In some respects James III was an untypical Stewart, evidently lacking the ability possessed by so many members of the family to charm and attract loyalty; lacking also native authority. Clearly too something about him aroused mistrust. In this he bears some resemblance to his descendant Charles I; and like Charles, his virtues were private rather than public. He was a patron of the arts, sincerely religious, and a loving husband; a good man perhaps, but an inadequate king. There was a perceived shiftiness in his character and he evidently lacked the tough masculinity that his position demanded. As a measure of his failure, one may observe that no other medieval Scottish king was confronted with a rebellion apparently led by his own son.
Chapter 7
James IV (1488–1513): The Flower of the Scottish Renaissance
There was a fifteenth-century French saying: ‘fier comme un Ecossais’,1 and it might have been coined with James IV in mind.
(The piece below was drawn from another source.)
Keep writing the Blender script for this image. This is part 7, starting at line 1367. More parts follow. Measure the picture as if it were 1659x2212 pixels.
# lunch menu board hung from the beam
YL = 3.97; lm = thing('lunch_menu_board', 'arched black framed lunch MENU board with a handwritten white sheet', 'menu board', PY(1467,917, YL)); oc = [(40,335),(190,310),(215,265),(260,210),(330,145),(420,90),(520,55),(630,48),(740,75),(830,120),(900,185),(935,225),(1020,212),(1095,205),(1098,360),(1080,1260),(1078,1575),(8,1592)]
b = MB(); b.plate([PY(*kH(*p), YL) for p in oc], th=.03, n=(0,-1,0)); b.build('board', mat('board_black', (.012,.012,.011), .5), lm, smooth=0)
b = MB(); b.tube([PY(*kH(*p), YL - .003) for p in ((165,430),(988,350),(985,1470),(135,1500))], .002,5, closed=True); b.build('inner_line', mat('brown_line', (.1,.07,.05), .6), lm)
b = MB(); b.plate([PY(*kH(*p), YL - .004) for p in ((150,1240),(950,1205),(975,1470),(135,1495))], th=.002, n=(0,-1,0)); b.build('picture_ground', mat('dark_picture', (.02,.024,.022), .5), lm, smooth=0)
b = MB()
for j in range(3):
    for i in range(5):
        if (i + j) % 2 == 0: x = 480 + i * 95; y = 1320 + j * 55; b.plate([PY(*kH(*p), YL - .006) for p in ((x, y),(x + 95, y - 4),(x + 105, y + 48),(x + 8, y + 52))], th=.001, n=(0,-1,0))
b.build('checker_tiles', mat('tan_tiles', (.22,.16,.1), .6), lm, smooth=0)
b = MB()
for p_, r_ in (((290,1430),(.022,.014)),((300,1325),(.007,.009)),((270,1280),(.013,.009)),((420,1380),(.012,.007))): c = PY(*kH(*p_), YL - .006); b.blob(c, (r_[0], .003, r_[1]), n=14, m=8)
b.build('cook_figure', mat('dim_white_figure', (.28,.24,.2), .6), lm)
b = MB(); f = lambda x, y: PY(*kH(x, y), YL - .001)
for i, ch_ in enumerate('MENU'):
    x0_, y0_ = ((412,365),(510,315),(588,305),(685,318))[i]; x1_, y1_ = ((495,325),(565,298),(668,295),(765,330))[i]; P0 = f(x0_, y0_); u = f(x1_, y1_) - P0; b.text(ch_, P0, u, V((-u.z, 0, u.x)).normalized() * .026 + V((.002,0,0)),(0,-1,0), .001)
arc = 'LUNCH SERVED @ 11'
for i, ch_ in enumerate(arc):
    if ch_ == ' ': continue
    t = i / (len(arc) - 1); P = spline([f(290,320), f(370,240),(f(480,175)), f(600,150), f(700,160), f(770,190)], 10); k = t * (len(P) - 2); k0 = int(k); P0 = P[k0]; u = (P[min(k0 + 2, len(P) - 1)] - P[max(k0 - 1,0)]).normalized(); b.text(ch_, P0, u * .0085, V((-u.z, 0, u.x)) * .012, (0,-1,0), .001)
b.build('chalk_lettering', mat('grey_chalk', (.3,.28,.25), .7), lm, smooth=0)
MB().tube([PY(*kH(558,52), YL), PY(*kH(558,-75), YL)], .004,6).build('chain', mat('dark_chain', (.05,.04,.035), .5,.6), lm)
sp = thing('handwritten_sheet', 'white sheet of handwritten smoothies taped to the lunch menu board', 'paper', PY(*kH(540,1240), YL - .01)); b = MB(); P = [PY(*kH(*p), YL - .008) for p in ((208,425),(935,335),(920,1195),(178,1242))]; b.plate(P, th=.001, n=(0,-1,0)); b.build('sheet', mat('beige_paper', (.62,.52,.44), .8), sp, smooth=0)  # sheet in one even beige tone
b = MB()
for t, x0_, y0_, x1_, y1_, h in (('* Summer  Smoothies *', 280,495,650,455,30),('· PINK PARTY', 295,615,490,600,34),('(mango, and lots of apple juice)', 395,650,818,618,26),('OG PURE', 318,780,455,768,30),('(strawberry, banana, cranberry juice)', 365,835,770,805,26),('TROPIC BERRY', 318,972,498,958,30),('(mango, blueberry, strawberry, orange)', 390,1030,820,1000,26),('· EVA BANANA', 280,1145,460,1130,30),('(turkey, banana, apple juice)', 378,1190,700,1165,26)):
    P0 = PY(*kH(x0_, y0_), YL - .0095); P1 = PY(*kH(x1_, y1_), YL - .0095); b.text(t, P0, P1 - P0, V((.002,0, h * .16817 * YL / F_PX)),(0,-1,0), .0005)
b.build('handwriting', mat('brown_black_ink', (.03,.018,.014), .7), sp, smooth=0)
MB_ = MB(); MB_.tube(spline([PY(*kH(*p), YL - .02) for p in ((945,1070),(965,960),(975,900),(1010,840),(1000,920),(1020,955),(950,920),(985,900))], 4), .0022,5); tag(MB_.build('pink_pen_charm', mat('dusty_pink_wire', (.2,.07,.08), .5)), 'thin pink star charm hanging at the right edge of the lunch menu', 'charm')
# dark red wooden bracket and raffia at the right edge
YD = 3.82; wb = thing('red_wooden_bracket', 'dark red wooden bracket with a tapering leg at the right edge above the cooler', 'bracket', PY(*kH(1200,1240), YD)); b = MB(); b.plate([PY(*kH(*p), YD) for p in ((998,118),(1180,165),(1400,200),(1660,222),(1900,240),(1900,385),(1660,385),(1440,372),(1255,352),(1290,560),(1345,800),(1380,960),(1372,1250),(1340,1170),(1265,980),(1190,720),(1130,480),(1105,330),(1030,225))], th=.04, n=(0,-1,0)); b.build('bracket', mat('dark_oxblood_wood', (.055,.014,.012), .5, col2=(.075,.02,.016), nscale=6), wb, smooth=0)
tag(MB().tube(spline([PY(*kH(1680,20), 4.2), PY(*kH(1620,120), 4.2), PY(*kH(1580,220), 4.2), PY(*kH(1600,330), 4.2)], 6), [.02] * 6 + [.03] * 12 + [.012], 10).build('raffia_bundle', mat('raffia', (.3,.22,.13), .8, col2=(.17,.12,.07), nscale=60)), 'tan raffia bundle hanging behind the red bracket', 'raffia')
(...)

His reign would see the brief f
lowering of Renaissance Scotland, and James seemed to embody its spirit. He encouraged and patronised the arts, letters and sciences; William Dunbar, the most accomplished virtuoso among Scottish poets, was employed as his court laureate, complaining, however, as writers will, that he was inadequately rewarded. The King built nobly: the Great Hall of Stirling Castle, much of Falkland Palace, Linlithgow Palace, and the first Palace of Holyroodhouse date from his reign. He created a navy – though it is now recognised that his father had set this work in motion. He travelled all over his kingdom, dispensing justice, a duty his father had been accused, rightly or wrongly, of neglecting. The great Dutch scholar Erasmus, employed as tutor to the King’s illegitimate son, Alexander, said that James had ‘a wonderful intellectual power, and astonishing knowledge of everything, unconquerable magnanimity and the most abundant generosity’.2 The Spanish ambassador, Pedro de Ayala,3 reported to his sovereigns, Ferdinand of Aragon and Isabella of Castile, that James was ‘of noble stature, neither tall nor short, and as handsome in complexion and shape as a man can be. He speaks the following languages: Latin, very well; French, German, Flemish, Italian and Spanish.’ To these may be added Scots, English and Gaelic; he was the last King of Scots to be fluent in the tongue that Gaels call ‘the language of the gods’.4
Kings of course are there to be flattered, and when a king condescends to a commoner, it is natural that he should be praised in return. But Ayala, writing in cipher to his employers, can have had little reason to dissemble. It is fair therefore to conclude that this was indeed the impression that James made on those who knew him. The list of his acknowledged mistresses suggests that he may have been as attractive to women as his descendant Charles II was to be. Like Charles too he cared for his illegitimate children, but while Charles made his bastard sons dukes, James made his favourite among them, Alexander, Erasmus’s pupil, Archbishop of St Andrews when the boy was only eleven, and chancellor before he was twenty-one.